Yargıtay Kararı 16. Hukuk Dairesi 2007/558 E. 2007/546 K. 05.03.2007 T.

YARGITAY KARARI
DAİRE : 16. Hukuk Dairesi
ESAS NO : 2007/558
KARAR NO : 2007/546
KARAR TARİHİ : 05.03.2007

MAHKEMESİ :Kadastro Mahkemesi

Taraflar arasında kadastro tesbitinden doğan dava sonucunda verilen hükmün Yargıtay’ca incelenmesi istenilmekle; temyiz isteğinin süresinde olduğu anlaşıldı, inceleme raporu ve dosyadaki belgeler okundu, GEREĞİ GÖRÜŞÜLDÜ:
Kadastro sırasında 147 ada 24 parsel sayılı ve 3253.14 metrekare yüzölçümündeki taşınmaz ham toprak vasfıyla Hazine, 135 ada 1 parsel sayılı 51.94 metrekare yüzölçümündeki taşınmaz kazandırıcı zamanaşımı zilyetliği nedeniyle davalı … adına tespit edilmiştir. Davacı, kazandırıcı zamanaşımı zilyetliğine dayanarak dava açmıştır. Mahkemece yapılan yargılama sonunda davanın reddine ve çekişmeli taşınmazların tespit gibi tescillerine karar verilmiş; hüküm, davacı tarafından temyiz edilmiştir.
Taşınmazlar kazandırıcı zamanaşımı zilyetliği nedeniyle davalılar adına tesbit edilmiş, davacı dava dilekçesinde kazandırıcı zamanaşımı zilyetliğine dayandığı halde buna ilişkin delillerini bildirmemiştir. Mahkemece 21.8.2006 günlü oturumda davacıya delillerini bildirmesi için 10 günlük kesin süre verilmiş ancak kesin süre dahilinde belirtilen delil ve tanık listesini mahkemeye sunmadığı takdirde isbat edilememesi nedeniyle davasının reddine karar verileceği bildiriminde bulunulmuştur.

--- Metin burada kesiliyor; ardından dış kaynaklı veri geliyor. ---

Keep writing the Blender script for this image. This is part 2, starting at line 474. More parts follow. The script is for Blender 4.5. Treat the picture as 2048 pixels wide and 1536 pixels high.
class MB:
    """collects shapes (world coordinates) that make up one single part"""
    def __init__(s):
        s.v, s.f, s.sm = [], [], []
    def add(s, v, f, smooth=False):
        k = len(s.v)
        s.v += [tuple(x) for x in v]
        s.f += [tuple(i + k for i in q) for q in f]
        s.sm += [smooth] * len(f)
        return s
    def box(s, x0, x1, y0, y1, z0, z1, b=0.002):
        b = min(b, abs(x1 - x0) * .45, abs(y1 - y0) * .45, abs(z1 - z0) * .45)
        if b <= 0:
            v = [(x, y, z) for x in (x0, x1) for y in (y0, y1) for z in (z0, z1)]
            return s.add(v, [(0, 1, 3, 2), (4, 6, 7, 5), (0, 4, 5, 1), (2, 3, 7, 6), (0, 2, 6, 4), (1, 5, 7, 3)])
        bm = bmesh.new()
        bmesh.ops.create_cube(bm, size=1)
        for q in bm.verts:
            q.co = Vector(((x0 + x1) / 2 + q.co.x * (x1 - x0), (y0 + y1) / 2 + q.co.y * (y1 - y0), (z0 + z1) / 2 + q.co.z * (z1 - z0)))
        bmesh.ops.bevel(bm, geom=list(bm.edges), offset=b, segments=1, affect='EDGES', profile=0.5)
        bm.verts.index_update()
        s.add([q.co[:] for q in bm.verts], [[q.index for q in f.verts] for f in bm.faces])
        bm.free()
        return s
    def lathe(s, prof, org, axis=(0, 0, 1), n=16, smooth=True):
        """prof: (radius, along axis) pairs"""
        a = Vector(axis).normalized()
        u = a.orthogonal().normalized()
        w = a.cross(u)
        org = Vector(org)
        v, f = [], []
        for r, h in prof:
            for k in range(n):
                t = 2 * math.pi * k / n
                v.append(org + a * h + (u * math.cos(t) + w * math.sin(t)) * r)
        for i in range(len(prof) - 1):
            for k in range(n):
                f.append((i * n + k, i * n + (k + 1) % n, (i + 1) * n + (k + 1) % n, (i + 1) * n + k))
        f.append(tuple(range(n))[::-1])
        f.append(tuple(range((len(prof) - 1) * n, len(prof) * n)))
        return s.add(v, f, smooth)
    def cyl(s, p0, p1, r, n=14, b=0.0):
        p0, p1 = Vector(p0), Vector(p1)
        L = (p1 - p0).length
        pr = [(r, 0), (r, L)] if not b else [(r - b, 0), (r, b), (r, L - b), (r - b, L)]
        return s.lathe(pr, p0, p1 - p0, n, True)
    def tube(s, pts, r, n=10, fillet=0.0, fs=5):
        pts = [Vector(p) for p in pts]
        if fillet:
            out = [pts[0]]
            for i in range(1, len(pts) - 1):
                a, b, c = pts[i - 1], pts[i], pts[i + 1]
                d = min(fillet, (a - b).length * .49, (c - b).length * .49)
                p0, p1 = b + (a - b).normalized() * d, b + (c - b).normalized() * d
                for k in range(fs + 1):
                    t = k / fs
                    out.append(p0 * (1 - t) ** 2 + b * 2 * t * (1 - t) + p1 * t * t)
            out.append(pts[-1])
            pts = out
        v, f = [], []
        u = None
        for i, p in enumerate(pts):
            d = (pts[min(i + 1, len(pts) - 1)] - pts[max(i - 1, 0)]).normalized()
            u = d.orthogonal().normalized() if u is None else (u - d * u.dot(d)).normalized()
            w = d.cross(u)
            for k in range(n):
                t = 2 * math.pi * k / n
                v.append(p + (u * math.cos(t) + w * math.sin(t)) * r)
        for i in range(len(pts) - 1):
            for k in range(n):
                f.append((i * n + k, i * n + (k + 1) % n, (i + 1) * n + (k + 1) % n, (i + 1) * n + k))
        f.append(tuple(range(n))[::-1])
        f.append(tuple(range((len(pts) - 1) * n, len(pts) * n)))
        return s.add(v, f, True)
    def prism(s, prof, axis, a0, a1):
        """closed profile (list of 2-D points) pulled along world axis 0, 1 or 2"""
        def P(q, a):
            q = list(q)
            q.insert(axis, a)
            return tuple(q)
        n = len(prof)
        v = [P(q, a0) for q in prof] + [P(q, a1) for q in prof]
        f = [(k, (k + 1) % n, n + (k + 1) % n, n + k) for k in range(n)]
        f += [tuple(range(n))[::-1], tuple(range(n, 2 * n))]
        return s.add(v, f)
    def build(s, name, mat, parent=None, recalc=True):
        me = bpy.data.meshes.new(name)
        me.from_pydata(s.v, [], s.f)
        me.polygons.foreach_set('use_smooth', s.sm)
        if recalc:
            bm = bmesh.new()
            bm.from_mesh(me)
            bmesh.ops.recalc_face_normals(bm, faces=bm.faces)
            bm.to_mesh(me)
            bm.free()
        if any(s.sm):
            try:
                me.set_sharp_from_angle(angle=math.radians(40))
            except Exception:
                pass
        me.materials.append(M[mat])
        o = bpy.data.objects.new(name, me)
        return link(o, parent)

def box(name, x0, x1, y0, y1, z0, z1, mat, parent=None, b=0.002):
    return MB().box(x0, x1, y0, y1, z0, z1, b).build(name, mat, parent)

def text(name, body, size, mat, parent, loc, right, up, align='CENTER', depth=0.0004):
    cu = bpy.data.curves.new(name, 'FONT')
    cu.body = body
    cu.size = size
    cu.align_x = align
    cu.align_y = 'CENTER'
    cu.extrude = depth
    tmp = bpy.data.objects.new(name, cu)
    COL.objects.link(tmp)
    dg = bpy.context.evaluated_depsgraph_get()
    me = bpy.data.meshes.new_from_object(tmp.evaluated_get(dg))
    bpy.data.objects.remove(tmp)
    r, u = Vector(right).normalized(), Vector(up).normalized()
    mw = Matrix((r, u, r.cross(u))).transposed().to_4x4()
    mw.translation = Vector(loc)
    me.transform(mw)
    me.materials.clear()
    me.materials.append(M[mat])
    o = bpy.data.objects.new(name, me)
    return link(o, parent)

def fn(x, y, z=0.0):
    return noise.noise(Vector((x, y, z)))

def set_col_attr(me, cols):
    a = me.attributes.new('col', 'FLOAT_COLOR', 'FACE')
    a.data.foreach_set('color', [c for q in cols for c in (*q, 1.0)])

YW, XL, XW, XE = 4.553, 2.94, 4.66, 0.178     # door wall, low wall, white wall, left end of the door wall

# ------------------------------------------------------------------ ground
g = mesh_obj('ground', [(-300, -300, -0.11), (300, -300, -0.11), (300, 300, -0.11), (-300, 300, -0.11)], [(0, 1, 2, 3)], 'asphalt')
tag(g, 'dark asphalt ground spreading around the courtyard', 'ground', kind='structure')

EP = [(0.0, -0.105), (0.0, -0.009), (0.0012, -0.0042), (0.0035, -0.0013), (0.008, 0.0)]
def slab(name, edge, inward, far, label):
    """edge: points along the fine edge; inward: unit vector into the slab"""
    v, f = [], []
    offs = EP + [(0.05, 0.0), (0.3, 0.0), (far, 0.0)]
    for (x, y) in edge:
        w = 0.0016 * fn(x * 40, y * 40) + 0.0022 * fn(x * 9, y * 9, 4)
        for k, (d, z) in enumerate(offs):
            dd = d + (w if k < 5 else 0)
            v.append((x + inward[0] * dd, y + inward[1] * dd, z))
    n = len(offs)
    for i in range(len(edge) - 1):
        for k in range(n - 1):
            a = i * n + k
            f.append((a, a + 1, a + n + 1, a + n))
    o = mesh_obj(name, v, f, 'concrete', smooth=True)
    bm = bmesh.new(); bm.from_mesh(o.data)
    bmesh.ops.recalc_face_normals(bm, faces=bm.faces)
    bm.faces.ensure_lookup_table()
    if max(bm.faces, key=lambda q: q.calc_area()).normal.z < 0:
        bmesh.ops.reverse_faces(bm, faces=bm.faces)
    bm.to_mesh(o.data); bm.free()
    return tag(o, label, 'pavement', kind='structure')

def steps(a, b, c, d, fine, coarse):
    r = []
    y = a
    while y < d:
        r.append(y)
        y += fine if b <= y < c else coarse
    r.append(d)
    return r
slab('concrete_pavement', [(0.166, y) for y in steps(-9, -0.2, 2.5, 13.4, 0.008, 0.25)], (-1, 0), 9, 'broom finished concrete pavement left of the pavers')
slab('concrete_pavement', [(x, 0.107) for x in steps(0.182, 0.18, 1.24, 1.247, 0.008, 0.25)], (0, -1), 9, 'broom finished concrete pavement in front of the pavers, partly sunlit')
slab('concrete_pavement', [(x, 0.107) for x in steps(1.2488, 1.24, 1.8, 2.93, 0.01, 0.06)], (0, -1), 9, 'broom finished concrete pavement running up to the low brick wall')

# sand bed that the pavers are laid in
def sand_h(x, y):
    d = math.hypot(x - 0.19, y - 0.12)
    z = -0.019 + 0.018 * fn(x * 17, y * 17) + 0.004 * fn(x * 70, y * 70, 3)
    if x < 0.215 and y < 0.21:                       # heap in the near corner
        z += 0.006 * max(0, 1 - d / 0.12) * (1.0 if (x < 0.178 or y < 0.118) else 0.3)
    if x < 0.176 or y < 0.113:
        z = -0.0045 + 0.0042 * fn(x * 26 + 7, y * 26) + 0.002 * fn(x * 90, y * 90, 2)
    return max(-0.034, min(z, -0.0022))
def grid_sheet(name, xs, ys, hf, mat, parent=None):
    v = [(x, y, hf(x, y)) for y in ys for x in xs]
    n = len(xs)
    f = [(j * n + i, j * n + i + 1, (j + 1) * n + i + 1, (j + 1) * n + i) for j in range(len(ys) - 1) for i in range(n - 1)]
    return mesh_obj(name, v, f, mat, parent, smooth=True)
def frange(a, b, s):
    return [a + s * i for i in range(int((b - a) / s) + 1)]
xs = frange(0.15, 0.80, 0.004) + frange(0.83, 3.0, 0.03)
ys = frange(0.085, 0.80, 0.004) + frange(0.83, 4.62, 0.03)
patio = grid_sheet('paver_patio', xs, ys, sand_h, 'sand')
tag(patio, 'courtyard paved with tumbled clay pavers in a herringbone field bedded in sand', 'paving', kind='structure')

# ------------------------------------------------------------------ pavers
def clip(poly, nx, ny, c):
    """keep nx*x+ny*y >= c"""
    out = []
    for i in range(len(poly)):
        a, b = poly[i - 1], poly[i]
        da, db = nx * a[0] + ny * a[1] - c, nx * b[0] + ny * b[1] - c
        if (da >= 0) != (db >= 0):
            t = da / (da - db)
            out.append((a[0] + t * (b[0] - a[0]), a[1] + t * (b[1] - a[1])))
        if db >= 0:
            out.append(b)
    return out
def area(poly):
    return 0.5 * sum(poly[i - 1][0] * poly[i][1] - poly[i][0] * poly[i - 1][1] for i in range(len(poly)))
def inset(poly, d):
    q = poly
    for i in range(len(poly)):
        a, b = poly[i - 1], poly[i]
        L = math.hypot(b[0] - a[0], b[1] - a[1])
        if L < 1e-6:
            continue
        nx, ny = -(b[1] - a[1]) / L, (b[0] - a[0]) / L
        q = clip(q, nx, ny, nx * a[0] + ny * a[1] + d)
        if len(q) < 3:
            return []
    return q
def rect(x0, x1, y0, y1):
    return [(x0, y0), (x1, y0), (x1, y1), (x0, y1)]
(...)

Yapılan bildirime rağmen davacı delillerini bildirmemiş, mahkemece de davanın isbat edilememesi nedeniyle reddine dair hüküm kurulmuştur. Ara kararının hukuki sonuç doğurması için yasaya uygun bulunması gerekir. 3402 sayılı Kadastro Kanunu’nun 28/2. maddesinde “davacı gerçek ve tüzel kişiler dava sebep ve delillerini dilekçelerinde bildirmek zorundadır. Dilekçede bu husus bildirilmemişse hakim gönderilecek davetiyeyle dava sebep ve delillerini bildirmesini davacıya tebliğ eder davacı ilk duruşma oturumuna kadar dava sebep ve delillerini dilekçeyle veya ilk oturuma gelmek suretiyle bildirmez ise hakim davanın açılmamış sayılmasına ve tesbit gibi tescile karar verir. Bu hüküm davetiyede açıkça belirtilir.” hükmü yer almaktadır. Somut olayda meşruatlı davetiye tebliğ edilmesine bilahare de 10 günlük kesin süre verilmesine rağmen davacı delillerini bildirmemiştir. Bu durumda mahkemece işin esasına girilmeksizin davanın açılmamış sayılmasına ve tespit gibi tescile karar verilmesi gerekirken yasal olmayan ihtarat gereğince kesin hüküm oluşturacak şekilde davanın esastan reddine karar verilmesi isabetsiz, davacının temyiz itirazları açıklanan nedenlerle yerinde görüldüğünden kabulüyle hükmün BOZULMASINA, 5.3.2007 gününde oybirliğiyle karar verildi.